The leading mall developer, Phoenix Mills, and its subsidiaries, Offbeat Developers (ODPL), Graceworks Realty and Leisure (GRLPL) and Vamona Developers (VDPL), have jointly signed a non-binding term-sheet with an affiliate of GIC, for formation and development of a strategic retail-led mixed use platform. The proposed transaction is subject to execution of definitive agreements by the parties and fulfilment of conditions.
GIC will invest in the Phoenix Mills subsidiaries by way of a combination of primary infusion and secondary purchase of equity shares. Subject to mutually agreed terms and conditions between the parties, GIC will initially acquire an equity stake of 26%. The parties to the transaction may mutually agree for GIC to further increase its stake up to 35% within a 12 month period.
Phoenix Mills will contribute its retail assets -- Phoenix Marketcity Mumbai and Phoenix Marketcity Pune; and its commercial assets -- Art Guild House, Phoenix Paragon Plaza and Centrium in Mumbai as a part of the platform. Together these assets, which are held by the Phoenix Mills subsidiaries, constitute a retail gross leasable area of approximately 2.33 million square feet (msf) and office gross leasable area of approximately 1.03 msf, aggregating to GLA of 3.36 msf with FY20 net operating income of approximately Rs 370 crore.
Phoenix Mills' asset contributions are indicatively valued at an approximate enterprise value of Rs 5600 crore - Rs 5700 crore, subject to due diligence and adjustments, if any.

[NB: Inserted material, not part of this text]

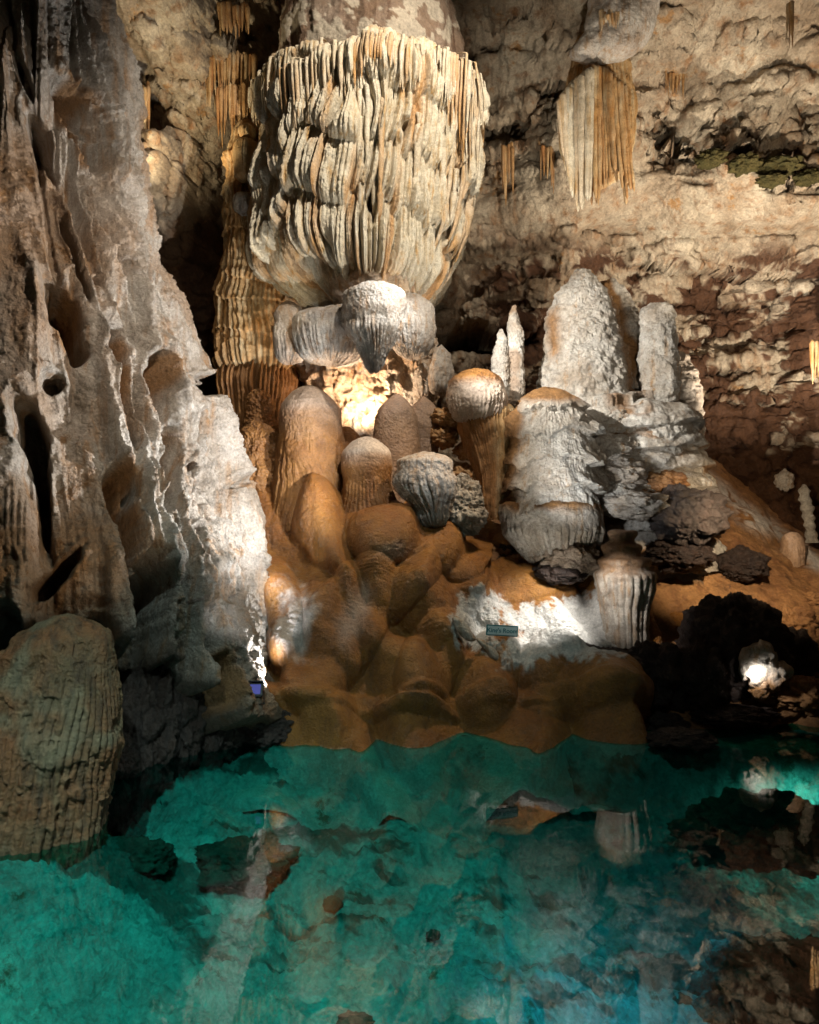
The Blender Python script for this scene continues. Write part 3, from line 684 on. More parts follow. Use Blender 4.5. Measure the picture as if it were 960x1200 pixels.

The proceeds from the proposed transaction are intended to be utilized as growth capital for further expansion and acquisition of greenfield, brownfield, operational/distressed mall opportunities.
Parties may consider various options to monetize this platform, including by way of a REIT, over a three to five-year period from the closing of the proposed transaction.
The Phoenix Mills group is the largest player in the Indian retail mall segment, and has a portfolio of of eight retail mall assets across major cities in the country. It also has an office portfolio of in Mumbai and Pune, two operational hotels (one in Mumbai and another in Agra), and residential real estate in Bengaluru and Chennai.
On a consolidated basis, the company posted a net loss of Rs 39.98 crore in Q2 September 2020 as against a net profit of Rs 64.26 crore reported in Q2 September 2019. Net sales declined 48% year on year to Rs 214.9 crore in Q2 September 2020.